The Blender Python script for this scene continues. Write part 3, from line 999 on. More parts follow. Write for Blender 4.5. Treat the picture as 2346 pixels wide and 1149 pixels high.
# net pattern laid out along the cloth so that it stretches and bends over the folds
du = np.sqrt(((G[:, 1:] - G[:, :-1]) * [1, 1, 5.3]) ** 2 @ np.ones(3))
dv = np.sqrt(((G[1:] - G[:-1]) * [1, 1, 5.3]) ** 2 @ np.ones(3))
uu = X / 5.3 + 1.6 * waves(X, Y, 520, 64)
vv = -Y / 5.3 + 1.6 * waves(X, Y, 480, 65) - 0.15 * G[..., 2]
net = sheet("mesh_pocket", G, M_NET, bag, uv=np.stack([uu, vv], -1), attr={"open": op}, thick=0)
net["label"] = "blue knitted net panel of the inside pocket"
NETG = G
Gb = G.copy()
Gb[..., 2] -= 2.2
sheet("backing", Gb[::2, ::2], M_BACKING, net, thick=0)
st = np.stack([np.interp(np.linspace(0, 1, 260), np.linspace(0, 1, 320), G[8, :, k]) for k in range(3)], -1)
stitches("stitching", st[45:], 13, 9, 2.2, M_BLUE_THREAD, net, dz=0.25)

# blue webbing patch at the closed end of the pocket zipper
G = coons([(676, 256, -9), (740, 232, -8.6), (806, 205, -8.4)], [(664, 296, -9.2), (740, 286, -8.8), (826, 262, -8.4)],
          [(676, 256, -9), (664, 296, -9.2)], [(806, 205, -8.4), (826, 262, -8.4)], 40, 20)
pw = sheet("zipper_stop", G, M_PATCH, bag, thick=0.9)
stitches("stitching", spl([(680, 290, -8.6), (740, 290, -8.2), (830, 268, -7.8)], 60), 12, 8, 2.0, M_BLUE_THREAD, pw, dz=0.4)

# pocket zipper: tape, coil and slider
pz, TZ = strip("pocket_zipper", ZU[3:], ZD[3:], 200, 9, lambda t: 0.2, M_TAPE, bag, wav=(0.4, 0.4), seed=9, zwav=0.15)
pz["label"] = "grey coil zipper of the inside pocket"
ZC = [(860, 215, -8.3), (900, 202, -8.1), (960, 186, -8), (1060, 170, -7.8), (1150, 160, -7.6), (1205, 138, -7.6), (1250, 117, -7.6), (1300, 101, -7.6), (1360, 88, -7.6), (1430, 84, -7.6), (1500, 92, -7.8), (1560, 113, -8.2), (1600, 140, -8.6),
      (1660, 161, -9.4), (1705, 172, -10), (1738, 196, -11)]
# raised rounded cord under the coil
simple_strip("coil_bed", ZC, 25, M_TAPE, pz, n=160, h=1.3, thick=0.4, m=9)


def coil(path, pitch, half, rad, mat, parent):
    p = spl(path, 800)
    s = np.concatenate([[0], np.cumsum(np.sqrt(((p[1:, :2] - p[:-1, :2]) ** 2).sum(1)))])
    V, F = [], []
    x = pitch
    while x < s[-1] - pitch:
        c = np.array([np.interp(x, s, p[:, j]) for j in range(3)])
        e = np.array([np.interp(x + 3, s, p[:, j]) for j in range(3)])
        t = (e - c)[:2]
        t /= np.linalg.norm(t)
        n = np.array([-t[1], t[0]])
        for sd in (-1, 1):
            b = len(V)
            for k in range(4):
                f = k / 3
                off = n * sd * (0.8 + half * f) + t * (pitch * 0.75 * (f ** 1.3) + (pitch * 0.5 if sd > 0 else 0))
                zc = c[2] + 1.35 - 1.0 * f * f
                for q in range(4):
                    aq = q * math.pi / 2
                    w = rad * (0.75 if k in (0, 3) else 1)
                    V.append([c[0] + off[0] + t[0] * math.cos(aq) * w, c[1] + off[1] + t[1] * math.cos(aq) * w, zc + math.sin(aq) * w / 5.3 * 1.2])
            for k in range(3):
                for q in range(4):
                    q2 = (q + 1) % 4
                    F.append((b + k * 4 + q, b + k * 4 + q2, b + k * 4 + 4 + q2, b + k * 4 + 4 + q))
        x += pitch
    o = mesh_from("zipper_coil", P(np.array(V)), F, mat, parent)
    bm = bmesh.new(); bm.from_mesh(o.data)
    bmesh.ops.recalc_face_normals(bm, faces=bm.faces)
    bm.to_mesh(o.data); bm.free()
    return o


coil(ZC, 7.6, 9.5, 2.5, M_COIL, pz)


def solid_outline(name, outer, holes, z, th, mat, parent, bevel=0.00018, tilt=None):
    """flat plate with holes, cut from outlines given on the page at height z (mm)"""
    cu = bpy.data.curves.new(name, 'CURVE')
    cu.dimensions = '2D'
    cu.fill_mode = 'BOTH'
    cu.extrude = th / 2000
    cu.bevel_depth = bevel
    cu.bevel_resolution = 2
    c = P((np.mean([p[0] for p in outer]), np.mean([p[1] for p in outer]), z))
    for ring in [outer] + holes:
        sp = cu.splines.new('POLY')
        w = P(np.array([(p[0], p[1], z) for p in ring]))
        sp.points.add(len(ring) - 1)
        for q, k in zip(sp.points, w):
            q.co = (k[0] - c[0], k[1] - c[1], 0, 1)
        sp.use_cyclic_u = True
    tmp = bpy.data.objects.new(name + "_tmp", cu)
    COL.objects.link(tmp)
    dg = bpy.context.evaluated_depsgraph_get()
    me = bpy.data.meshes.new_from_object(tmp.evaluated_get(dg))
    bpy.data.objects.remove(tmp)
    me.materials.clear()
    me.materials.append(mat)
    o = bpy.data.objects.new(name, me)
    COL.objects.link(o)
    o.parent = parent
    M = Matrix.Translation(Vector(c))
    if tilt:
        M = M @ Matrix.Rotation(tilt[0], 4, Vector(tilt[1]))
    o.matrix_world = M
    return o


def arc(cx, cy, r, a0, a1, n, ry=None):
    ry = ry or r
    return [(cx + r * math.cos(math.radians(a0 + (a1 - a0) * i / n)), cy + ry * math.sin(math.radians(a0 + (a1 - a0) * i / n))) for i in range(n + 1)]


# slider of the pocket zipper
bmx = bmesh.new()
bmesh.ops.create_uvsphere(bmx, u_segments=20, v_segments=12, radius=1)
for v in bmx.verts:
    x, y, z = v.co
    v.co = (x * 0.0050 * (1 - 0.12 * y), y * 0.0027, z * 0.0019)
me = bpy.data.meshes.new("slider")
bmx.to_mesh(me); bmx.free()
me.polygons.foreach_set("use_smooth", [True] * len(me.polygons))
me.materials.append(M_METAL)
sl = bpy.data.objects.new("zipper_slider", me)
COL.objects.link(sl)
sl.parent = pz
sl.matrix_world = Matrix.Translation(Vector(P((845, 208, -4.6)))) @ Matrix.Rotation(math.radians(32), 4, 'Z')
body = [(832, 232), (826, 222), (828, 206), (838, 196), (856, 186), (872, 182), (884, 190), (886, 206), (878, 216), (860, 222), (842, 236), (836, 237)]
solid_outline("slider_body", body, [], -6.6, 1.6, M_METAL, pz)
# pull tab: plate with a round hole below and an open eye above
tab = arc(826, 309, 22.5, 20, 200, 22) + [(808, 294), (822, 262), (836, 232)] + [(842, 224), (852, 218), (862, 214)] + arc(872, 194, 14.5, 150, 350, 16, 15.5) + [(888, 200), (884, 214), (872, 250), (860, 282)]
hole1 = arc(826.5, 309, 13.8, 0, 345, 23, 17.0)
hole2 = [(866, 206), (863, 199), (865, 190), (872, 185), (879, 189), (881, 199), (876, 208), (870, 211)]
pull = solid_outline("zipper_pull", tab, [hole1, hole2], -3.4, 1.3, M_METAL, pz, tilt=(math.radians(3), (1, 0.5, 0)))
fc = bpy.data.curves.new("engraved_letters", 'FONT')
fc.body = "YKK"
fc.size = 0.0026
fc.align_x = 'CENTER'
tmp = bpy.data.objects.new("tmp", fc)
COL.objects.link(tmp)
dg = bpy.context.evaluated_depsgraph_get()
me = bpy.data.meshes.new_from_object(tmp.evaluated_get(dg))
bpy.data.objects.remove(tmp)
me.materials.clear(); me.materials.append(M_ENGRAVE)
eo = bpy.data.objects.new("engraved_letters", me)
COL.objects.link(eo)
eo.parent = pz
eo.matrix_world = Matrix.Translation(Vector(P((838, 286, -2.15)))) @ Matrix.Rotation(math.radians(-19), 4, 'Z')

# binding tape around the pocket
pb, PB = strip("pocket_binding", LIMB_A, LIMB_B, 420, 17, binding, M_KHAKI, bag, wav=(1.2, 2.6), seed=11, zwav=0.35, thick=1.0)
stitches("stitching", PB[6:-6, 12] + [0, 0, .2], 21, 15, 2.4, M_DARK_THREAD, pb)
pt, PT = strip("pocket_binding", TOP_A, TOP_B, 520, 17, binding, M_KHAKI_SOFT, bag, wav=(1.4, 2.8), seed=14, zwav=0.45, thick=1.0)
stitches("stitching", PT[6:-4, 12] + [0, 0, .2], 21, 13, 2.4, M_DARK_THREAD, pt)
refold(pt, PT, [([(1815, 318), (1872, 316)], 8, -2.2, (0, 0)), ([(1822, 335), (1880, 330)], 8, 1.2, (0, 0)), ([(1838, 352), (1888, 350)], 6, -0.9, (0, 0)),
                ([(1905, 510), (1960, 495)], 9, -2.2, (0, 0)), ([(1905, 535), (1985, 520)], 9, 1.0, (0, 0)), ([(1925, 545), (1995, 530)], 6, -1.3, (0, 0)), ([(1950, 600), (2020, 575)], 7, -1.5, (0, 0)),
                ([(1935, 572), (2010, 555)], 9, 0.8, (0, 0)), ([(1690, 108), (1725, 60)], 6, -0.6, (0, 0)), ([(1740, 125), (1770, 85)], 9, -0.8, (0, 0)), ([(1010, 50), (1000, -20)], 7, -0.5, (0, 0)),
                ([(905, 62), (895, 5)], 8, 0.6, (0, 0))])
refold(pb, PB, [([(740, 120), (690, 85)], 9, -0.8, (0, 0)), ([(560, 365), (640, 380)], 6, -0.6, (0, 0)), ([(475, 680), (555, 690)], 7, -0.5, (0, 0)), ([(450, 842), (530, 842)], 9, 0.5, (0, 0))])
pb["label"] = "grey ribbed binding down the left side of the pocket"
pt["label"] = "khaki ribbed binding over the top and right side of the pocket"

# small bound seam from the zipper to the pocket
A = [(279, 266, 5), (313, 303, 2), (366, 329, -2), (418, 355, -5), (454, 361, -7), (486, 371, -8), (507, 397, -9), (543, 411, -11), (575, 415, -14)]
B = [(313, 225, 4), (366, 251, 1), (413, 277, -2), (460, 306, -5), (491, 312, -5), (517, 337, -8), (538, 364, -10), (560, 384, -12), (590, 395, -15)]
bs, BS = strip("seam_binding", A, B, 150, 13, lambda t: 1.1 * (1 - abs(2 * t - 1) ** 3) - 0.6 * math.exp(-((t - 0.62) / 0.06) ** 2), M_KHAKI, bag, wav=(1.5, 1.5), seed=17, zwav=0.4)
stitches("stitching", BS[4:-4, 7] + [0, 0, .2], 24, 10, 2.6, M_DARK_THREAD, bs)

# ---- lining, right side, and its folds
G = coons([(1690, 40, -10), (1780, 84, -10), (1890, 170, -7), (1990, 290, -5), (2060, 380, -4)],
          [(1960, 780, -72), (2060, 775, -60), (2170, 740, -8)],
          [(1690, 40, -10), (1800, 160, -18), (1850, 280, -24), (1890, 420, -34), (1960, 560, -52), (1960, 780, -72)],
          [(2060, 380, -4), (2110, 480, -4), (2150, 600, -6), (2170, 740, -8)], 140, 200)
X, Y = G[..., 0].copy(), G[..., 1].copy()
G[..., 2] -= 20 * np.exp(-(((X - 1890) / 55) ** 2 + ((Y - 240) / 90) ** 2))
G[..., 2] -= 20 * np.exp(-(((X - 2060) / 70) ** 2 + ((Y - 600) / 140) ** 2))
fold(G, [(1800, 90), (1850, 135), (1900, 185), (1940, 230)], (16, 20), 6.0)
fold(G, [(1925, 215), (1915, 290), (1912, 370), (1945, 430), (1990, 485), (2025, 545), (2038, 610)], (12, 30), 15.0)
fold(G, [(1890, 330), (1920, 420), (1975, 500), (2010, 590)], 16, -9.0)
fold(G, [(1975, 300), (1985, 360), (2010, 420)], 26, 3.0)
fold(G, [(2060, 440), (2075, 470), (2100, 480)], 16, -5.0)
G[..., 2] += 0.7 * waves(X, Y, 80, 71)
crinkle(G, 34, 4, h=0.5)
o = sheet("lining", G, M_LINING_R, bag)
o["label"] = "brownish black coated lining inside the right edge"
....
**Exercise directions**
Write out exactly, please, the lines beginning at the start of the material and ending with the line that holds "M_BLUE_THREAD, pw, dz=0.4)", both included.

**Task response**
The Blender Python script for this scene continues. Write part 3, from line 999 on. More parts follow. Write for Blender 4.5. Treat the picture as 2346 pixels wide and 1149 pixels high.
# net pattern laid out along the cloth so that it stretches and bends over the folds
du = np.sqrt(((G[:, 1:] - G[:, :-1]) * [1, 1, 5.3]) ** 2 @ np.ones(3))
dv = np.sqrt(((G[1:] - G[:-1]) * [1, 1, 5.3]) ** 2 @ np.ones(3))
uu = X / 5.3 + 1.6 * waves(X, Y, 520, 64)
vv = -Y / 5.3 + 1.6 * waves(X, Y, 480, 65) - 0.15 * G[..., 2]
net = sheet("mesh_pocket", G, M_NET, bag, uv=np.stack([uu, vv], -1), attr={"open": op}, thick=0)
net["label"] = "blue knitted net panel of the inside pocket"
NETG = G
Gb = G.copy()
Gb[..., 2] -= 2.2
sheet("backing", Gb[::2, ::2], M_BACKING, net, thick=0)
st = np.stack([np.interp(np.linspace(0, 1, 260), np.linspace(0, 1, 320), G[8, :, k]) for k in range(3)], -1)
stitches("stitching", st[45:], 13, 9, 2.2, M_BLUE_THREAD, net, dz=0.25)

# blue webbing patch at the closed end of the pocket zipper
G = coons([(676, 256, -9), (740, 232, -8.6), (806, 205, -8.4)], [(664, 296, -9.2), (740, 286, -8.8), (826, 262, -8.4)],
          [(676, 256, -9), (664, 296, -9.2)], [(806, 205, -8.4), (826, 262, -8.4)], 40, 20)
pw = sheet("zipper_stop", G, M_PATCH, bag, thick=0.9)
stitches("stitching", spl([(680, 290, -8.6), (740, 290, -8.2), (830, 268, -7.8)], 60), 12, 8, 2.0, M_BLUE_THREAD, pw, dz=0.4)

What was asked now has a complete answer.